Call him drunken Ira Hayes
He won't answer anymore
Not the whiskey drinkin' Indian
Nor the marine that went to war

He fought in World War II and was one of the guys in this picture:





He was part of the Pima Indian tribe and fought in the marines and helped secure on of the mountains in Iwo Jima during the war.
The song is about how much Ira done for his country, even though the country wasn't all that kind to the native Americans who lived there. Apparently he never spoke much about the flag raising but would speak about his time in the marines.
Wikipedia it.. it's an intersting read.

Anyways, back to the cowboys... just the way they are depicted in the music of the likes of Cash and Robbins is remarkable.
It's not like gangster rap these days where they glamorise the use of foul language and guns to be the answer for everything, but they tell the stories and tell them like they are.
Big Iron for example, its a song about an outlaw looking for a guy called Texas Red, but a ranger pulled out his gun and killed him first before he could get anywhere.
Give My Love To Rose is a song about a man who just got out of prison and was found by the railroad track, dying. We don't actually know why, but this could be to do with maybe someone he got on the wrong side of before he went to prison, or maybe someone who had a vendetta against.
But either way, he tells the singer of the song (Johnny Cash) to take the bag of money he has and give it to his wife and son, tell them to carry on their lives and he's sorry he wasn't there for them.
Another song, Folsom Prison Blues, Johnny Cash sings about being stuck in Folsom prison, hearing a train on a nearby rail road going past, knowing those people are out probably on vacation, visiting family, or generally just enjoying themselves, while he's stuck in a tiny prison cell.

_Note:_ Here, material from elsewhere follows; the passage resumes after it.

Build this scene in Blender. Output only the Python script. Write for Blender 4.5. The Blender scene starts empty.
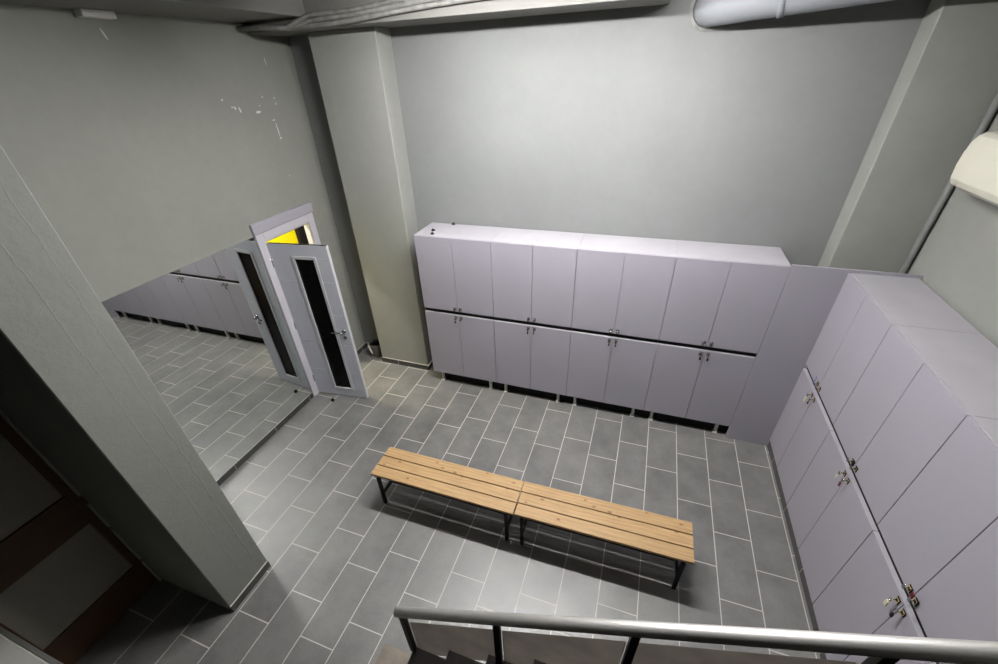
import bpy, bmesh, math, random
from mathutils import Matrix, Vector
random.seed(7)
scene = bpy.context.scene
COL = scene.collection
PI = math.pi

# ---------------------------------------------------------------- materials
def hexc(r, g, b):
    def f(c):
        c /= 255.0
        return c / 12.92 if c <= 0.04045 else ((c + 0.055) / 1.055) ** 2.4
    k = 0.74
    return (k * f(r), k * f(g), k * f(b), 1.0)

class NT:
    def __init__(self, name):
        self.m = bpy.data.materials.new(name)
        self.m.use_nodes = True
        self.t = self.m.node_tree
        self.b = self.t.nodes['Principled BSDF']
    def n(self, typ, **kw):
        x = self.t.nodes.new(typ)
        for k, v in kw.items():
            setattr(x, k, v)
        return x
    def l(self, a, b):
        self.t.links.new(a, b)
    def math(self, op, a, b=None, c=None):
        x = self.n('ShaderNodeMath', operation=op)
        for i, v in enumerate((a, b, c)):
            if v is None:
                continue
            if isinstance(v, (int, float)):
                x.inputs[i].default_value = v
            else:
                self.l(v, x.inputs[i])
        return x.outputs[0]
    def mix(self, fac, a, b):
        x = self.n('ShaderNodeMix', data_type='RGBA')
        for sock, v in ((x.inputs[0], fac), (x.inputs[6], a), (x.inputs[7], b)):
            if isinstance(v, (int, float)):
                sock.default_value = v
            elif isinstance(v, tuple):
                sock.default_value = v
            else:
                self.l(v, sock)
        return x.outputs[2]
    def noise(self, vec, scale, detail=3.0, rough=0.5):
        x = self.n('ShaderNodeTexNoise')
        x.inputs['Scale'].default_value = scale
        x.inputs['Detail'].default_value = detail
        x.inputs['Roughness'].default_value = rough
        if vec is not None:
            self.l(vec, x.inputs['Vector'])
        return x.outputs['Fac']
    def ramp(self, fac, lo, hi):
        x = self.n('ShaderNodeMapRange')
        x.inputs[1].default_value = lo
        x.inputs[2].default_value = hi
        self.l(fac, x.inputs[0])
        return x.outputs[0]
    def bump(self, h, strength, dist=0.01):
        x = self.n('ShaderNodeBump')
        x.inputs['Strength'].default_value = strength
        x.inputs['Distance'].default_value = dist
        self.l(h, x.inputs['Height'])
        self.l(x.outputs[0], self.b.inputs['Normal'])
    def base(self, v):
        if isinstance(v, tuple):
            self.b.inputs['Base Color'].default_value = v
        else:
            self.l(v, self.b.inputs['Base Color'])
    def set(self, rough=0.5, metal=0.0, spec=0.5):
        self.b.inputs['Roughness'].default_value = rough
        self.b.inputs['Metallic'].default_value = metal
        self.b.inputs['Specular IOR Level'].default_value = spec
        return self
    def coord(self, which='Object'):
        return self.n('ShaderNodeTexCoord').outputs[which]

def plain(name, col, rough=0.5, metal=0.0, spec=0.5, var=0.05, vscale=8.0, bump=0.0, bscale=60.0):
    t = NT(name).set(rough, metal, spec)
    v = t.coord()
    nz = t.noise(v, vscale, 4.0)
    dark = tuple(c * (1 - var) for c in col[:3]) + (1,)
    light = tuple(min(1, c * (1 + var)) for c in col[:3]) + (1,)
    t.base(t.mix(t.ramp(nz, 0.3, 0.7), dark, light))
    if bump:
        t.bump(t.noise(v, bscale, 4.0), bump, 0.004)
    return t.m

def wall_mat(name, col, bump=0.25, seams=(), patch=0.06, big=1.3):
    """painted rough plaster; seams = list of (axis index, position) of vertical formwork ridges"""
    t = NT(name).set(0.75, 0, 0.3)
    v = t.coord()
    a = t.noise(v, big, 5.0, 0.6)
    b = t.noise(v, 14.0, 4.0)
    f = t.math('ADD', t.math('MULTIPLY', a, 0.75), t.math('MULTIPLY', b, 0.25))
    dark = tuple(c * (1 - patch) for c in col[:3]) + (1,)
    light = tuple(c * (1 + patch) for c in col[:3]) + (1,)
    t.base(t.mix(t.ramp(f, 0.35, 0.65), dark, light))
    h = t.math('ADD', t.math('MULTIPLY', t.noise(v, 22.0, 6.0, 0.65), 1.0), t.math('MULTIPLY', a, 2.0))
    if seams:
        sep = t.n('ShaderNodeSeparateXYZ'); t.l(v, sep.inputs[0])
        wob = t.math('MULTIPLY', t.math('SUBTRACT', t.noise(v, 5.0, 8.0, 0.8), 0.5), 0.06)
        for ax, pos in seams:
            d = t.math('ABSOLUTE', t.math('SUBTRACT', t.math('ADD', sep.outputs[ax], wob), pos))
            ridge = t.n('ShaderNodeMapRange')
            t.l(d, ridge.inputs[0])
            ridge.inputs[1].default_value = 0.0; ridge.inputs[2].default_value = 0.006
            ridge.inputs[3].default_value = 1.0; ridge.inputs[4].default_value = 0.0
            h = t.math('ADD', h, t.math('MULTIPLY', ridge.outputs[0], t.math('MULTIPLY', t.noise(v, 3.0, 3.0, 0.7), .6)))
    t.bump(h, bump, 0.006)
    return t.m

PAINT = hexc(134, 136, 135)
M = {}
M['paint'] = wall_mat('grey_wall_paint', PAINT, 0.12)
M['paint_left'] = wall_mat('grey_green_wall_paint', hexc(150, 151, 144), 0.12)
M['paint_rough'] = wall_mat('grey_column_paint', hexc(134, 136, 130), 0.5, seams=((1, -2.90), (1, -2.78)), patch=0.05)
M['paint_pillar'] = wall_mat('grey_pillar_paint', hexc(152, 153, 148), 0.25)
M['ceiling'] = wall_mat('grey_ceiling_paint', hexc(104, 102, 100), 0.3)
M['beam'] = wall_mat('grey_beam_paint', hexc(132, 131, 127), 0.3)
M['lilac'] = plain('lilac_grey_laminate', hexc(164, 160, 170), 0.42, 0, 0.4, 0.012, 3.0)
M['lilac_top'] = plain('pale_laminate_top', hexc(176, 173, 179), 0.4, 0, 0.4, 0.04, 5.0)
M['black'] = plain('black_plastic', hexc(14, 13, 14), 0.6, 0, 0.2, 0.1)
M['black_metal'] = plain('black_painted_steel', hexc(11, 11, 11), 0.55, 0, 0.25, 0.1)
M['white_plastic'] = plain('white_plastic', hexc(214, 212, 208), 0.45)
M['profile'] = plain('pale_edge_profile', hexc(176, 173, 180), 0.4)
M['chrome'] = plain('chrome', hexc(205, 205, 205), 0.22, 1.0)
M['brass'] = plain('cream_lock_rim', hexc(205, 178, 118), 0.35, 0.0)
M['rim_grey'] = plain('grey_lock_rim', hexc(186, 184, 178), 0.35)
M['tag_cream'] = plain('cream_key_tag', hexc(214, 204, 170), 0.5)
M['tag_red'] = plain('dark_red_key_tag', hexc(96, 22, 24), 0.5)
M['tag_blue'] = plain('blue_key_tag', hexc(140, 146, 178), 0.4)
M['door'] = plain('grey_lilac_door_paint', hexc(206, 208, 218), 0.45, 0, 0.4, 0.02, 3.0)
M['door_frame'] = plain('pale_lilac_door_frame', hexc(206, 203, 211), 0.45, 0, 0.4, 0.02, 3.0)
M['head_board'] = plain('lilac_grey_head_board', hexc(176, 172, 182), 0.45, 0, 0.4, 0.02, 3.0)
M['glass_black'] = plain('black_glass', hexc(4, 4, 5), 0.25, 0, 0.15, 0.0)
M['trim_white'] = plain('white_glazing_bead', hexc(206, 206, 210), 0.4)
M['duct'] = plain('pale_grey_duct', hexc(150, 153, 158), 0.6, 0, 0.3, 0.03, 4.0)
M['conduit'] = plain('grey_conduit', hexc(128, 131, 128), 0.5, 0, 0.4)
M['cable'] = plain('grey_cable_wrap', hexc(140, 140, 136), 0.7, 0, 0.3, 0.25, 18.0, 0.6, 40.0)
M['ac'] = plain('cream_plastic', hexc(220, 218, 203), 0.45, 0, 0.4, 0.02)
M['yellow'] = plain('yellow_wall_paint', (.93, .80, .004, 1), 0.6, 0, 0.3, 0.01)
M['white_wall'] = plain('white_wall_paint', hexc(244, 243, 240), 0.7)
M['grey_post'] = plain('dark_grey_paint', hexc(40, 35, 40), 0.8, 0, 0.1)
M['panel'] = plain('grey_cupboard_panel', hexc(160, 155, 145), 0.55, 0, 0.4, 0.05, 2.0)
M['bin'] = plain('grey_bin_plastic', hexc(104, 104, 101), 0.4)
M['chip'] = plain('bare_plaster', hexc(228, 226, 220), 0.8)
M['strip'] = plain('pale_strip', hexc(176, 176, 170), 0.5)
M['concrete'] = wall_mat('pale_concrete', hexc(176, 176, 168), 0.4)
M['housing'] = plain('white_lamp_housing', hexc(220, 220, 215), 0.4)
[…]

The lyrics are as follows:

When I was just a baby,
My Mama told me, "Son,
Always be a good boy,
Don't ever play with guns,"
But I shot a man in Reno,
Just to watch him die,
When I hear that whistle blowin',
I hang my head and cry.

This neither glamorises nor "big's up" the idea of killing someone.
It tells a story of a man having to pay the price, living in a tiny cell, in his own living hell with the guilt of killing someone, hanging his in shame and despair knowing that he won't be riding that train any time soon.

And then we have 50 cent... here's some lyrics from his song "Hustlers Ambition"

The women on my life bring confusion shit
So like Nino from New Jack, I'll have to cancel that bitch

I want the finer things in my life
So I hustle (hustle)
Nigga you get in my way when while I'm trying to get mine
And I'll buck you (buck you)
I don't care who you run with, or where you from
Nigga fuck you (fuck you)
I want to find the thing thats in my life
So I hustle (hustle)

And this defo has be my favourite line from the song:

I cook crack in the microwave, niggas can't fuck with me

So, as you can see, the lyrics of 25p AKA 50 cent, don't really make much sense, but those that do seem to make out that it's ok to "cancel" which I'm presuming means to "pop a cap in" those "bitches" that are seemingly confusing and frustrating poor old fiddy!
And apparently it's also ok to "buck you" if you get in his way... which I don't think means you get to sit on his back and ride for as long as you can til you fall off, like the cowboys do in the rodeo (see? cowboys rule!).
Although I love how he thinks it's the norm to "cook crack in the microwave" LOL!!!